Mc Laren, yıllar boyu edindiği tecrubesini, bu spora yaptığı yatırımları, mühendislerinin ve mekanikerlerinin üstün gayretlerini iki dünya şampiyonu usta pilotu ile taçlandırmaya ve duble zaferlerine bu hafta sonu da devam etti. Bunun sonucu ise, hem markalar şampiyonasındaki liderlikleri hemde pilotlar şampiyonasındaki ilk iki sıra. Takım içerisindeki dengelerin ve dinamiklerin uyumu, mükemmel seviyede ve ruhta iki pilotu ile Mc Laren, arka arkaya gelen duble zaferler ile rakiplerine çok ciddi mesajlar veriyor. Hata yapmayanın kazanmaya yakın olduğu, dayanıklılık ve hızın temel olarak görüldüğü bu spor, iki fantastik pilot ile bu yıl
Mc Laren için zevkli geçiyor. Kariyerlerinin bu önemli yıllarında elde ettikleri zaferler, pistteki usta çekişmeleri, sıcakkanlı tavırları ile bu fantastik ikili, 90 lı yılların efsanelerini geride bırakmaya aday. Mc Laren' in iki dünya şampiyonu ile zafere koşması, kişisel kaygıların bir yana bırakılıp takım için savaşa
girilmesi, her zaman birinci olmak için profesyonel şekilde yapılan ikili mücadele 2010 yılı için alkışlanacak en önemli karelerden.

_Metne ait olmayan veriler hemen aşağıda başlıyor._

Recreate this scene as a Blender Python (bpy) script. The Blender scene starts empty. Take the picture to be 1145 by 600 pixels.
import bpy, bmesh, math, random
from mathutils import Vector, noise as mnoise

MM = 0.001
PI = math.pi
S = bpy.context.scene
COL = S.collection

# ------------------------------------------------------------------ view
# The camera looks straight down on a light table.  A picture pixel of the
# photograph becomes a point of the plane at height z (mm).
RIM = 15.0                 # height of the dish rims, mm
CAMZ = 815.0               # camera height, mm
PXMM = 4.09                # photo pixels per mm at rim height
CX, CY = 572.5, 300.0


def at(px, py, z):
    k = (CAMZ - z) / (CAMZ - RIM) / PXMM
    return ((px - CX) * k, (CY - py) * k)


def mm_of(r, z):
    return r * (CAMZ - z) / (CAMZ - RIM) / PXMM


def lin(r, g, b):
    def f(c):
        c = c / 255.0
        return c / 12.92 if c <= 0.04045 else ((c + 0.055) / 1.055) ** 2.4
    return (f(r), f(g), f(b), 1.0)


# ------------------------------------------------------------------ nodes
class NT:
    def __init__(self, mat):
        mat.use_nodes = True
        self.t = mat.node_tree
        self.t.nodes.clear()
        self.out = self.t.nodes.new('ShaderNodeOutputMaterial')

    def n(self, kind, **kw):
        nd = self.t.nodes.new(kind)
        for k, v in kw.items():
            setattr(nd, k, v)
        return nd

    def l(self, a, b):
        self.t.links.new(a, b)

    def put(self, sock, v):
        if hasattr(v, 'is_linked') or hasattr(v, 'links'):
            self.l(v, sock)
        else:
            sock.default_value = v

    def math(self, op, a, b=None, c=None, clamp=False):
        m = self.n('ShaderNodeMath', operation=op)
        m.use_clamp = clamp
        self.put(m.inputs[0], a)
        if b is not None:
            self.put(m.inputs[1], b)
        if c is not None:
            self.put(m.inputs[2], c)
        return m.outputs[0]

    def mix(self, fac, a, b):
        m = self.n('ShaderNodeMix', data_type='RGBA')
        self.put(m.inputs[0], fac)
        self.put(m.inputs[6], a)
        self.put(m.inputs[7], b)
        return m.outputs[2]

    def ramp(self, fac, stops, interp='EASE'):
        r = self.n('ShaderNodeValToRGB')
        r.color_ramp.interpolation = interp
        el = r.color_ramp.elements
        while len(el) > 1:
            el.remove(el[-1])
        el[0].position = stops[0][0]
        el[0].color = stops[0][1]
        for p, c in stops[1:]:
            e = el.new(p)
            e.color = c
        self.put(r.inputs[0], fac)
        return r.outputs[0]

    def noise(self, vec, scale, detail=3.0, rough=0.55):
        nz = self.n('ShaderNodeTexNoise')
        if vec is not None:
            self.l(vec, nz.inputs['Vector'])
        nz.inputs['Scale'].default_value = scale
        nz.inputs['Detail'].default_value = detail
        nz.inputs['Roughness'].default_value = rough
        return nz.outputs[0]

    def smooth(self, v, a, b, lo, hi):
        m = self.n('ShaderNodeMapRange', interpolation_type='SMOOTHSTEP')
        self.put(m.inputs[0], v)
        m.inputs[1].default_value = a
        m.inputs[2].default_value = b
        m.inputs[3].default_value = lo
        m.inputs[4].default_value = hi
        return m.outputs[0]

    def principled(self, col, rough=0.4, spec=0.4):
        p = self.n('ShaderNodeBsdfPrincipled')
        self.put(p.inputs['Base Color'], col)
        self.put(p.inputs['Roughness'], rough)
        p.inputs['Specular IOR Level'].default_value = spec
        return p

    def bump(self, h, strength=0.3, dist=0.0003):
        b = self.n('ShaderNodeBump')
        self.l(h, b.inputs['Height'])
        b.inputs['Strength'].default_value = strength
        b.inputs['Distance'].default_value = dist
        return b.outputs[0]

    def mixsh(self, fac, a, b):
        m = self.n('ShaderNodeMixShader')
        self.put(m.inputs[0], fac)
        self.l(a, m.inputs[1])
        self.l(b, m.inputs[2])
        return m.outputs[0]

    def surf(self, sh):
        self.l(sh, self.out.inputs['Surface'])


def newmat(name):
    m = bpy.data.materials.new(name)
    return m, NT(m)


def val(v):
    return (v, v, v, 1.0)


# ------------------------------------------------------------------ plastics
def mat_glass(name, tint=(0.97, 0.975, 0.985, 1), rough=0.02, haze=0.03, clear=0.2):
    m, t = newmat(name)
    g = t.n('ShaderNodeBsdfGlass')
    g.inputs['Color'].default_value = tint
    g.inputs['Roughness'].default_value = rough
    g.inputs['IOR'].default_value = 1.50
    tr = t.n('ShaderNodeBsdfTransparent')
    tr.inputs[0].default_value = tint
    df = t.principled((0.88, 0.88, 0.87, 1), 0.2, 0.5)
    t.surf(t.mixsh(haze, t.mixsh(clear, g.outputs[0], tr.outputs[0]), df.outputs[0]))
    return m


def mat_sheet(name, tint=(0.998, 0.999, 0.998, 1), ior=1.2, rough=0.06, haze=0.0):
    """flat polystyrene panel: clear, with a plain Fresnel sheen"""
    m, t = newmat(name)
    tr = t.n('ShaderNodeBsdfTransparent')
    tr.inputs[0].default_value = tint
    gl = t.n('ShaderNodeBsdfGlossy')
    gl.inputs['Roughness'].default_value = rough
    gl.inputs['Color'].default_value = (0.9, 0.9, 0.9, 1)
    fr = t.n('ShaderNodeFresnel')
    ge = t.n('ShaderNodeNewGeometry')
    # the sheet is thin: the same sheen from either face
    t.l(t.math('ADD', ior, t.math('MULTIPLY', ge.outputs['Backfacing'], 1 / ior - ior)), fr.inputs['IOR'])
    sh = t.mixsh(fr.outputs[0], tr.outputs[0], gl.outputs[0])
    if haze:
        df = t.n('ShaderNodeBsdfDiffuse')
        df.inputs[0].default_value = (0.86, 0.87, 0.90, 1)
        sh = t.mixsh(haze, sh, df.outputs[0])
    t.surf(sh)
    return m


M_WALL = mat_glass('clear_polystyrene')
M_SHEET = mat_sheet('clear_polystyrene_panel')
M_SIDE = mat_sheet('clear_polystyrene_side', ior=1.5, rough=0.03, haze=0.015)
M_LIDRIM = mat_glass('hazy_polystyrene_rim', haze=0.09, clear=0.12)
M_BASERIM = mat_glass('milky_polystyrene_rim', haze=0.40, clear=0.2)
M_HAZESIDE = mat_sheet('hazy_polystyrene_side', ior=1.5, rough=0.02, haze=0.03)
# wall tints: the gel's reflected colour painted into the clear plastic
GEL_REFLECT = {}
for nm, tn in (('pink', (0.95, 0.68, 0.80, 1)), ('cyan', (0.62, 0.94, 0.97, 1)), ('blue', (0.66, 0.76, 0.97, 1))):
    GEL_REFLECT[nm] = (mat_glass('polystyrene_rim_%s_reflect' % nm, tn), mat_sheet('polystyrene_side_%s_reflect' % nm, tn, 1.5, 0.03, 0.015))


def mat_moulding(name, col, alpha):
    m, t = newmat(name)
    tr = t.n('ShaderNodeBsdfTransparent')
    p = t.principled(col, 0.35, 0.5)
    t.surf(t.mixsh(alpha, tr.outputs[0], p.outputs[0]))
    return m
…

Bu hafta sonu geçilen ve her anının zevkle izlendiği yarış süresince aklımda yer eden bir durum var. 2010 yılı için şampiyonluk mücadelesi veren takımların, 2010 planlarının ve teknolojik gelişim hesaplarının yetersiz kalacağını, 2011 için ürettikleri teknik ve taktik kartlarının bazılarını bu yıl oynamak zorunda
kalacaklarını düşünüyorum. Zira sezonun yarısına bile gelmeden pistlerdeki heyecana ve podyum savaşlarına çok yakından tanık oluyoruz. Önümüzde yapılacak 11 Grand Prix'i ve kazanılacak o kadar puanı düşündüğümde, takım patronlarının gecelerini uykusuz geçirdiklerine olan inancım kuvvetleniyor.

Grand prixlerin sayısı azaldıkça kızışacak olan bu savaş, 60 yıllık bir üstünlük savaşı. Bu yıl savaşın galibi kim olacak? Bu soruya şimdiden yanıt vermek çok güç. Ancak görünen o ki, şampiyonluk yolunda kat edilecek binlerce kilometre ve yüzlerce viraj var. Şampiyonluk işte bu virajlarda ve usta pilotların avuçlarında vücut bulacak.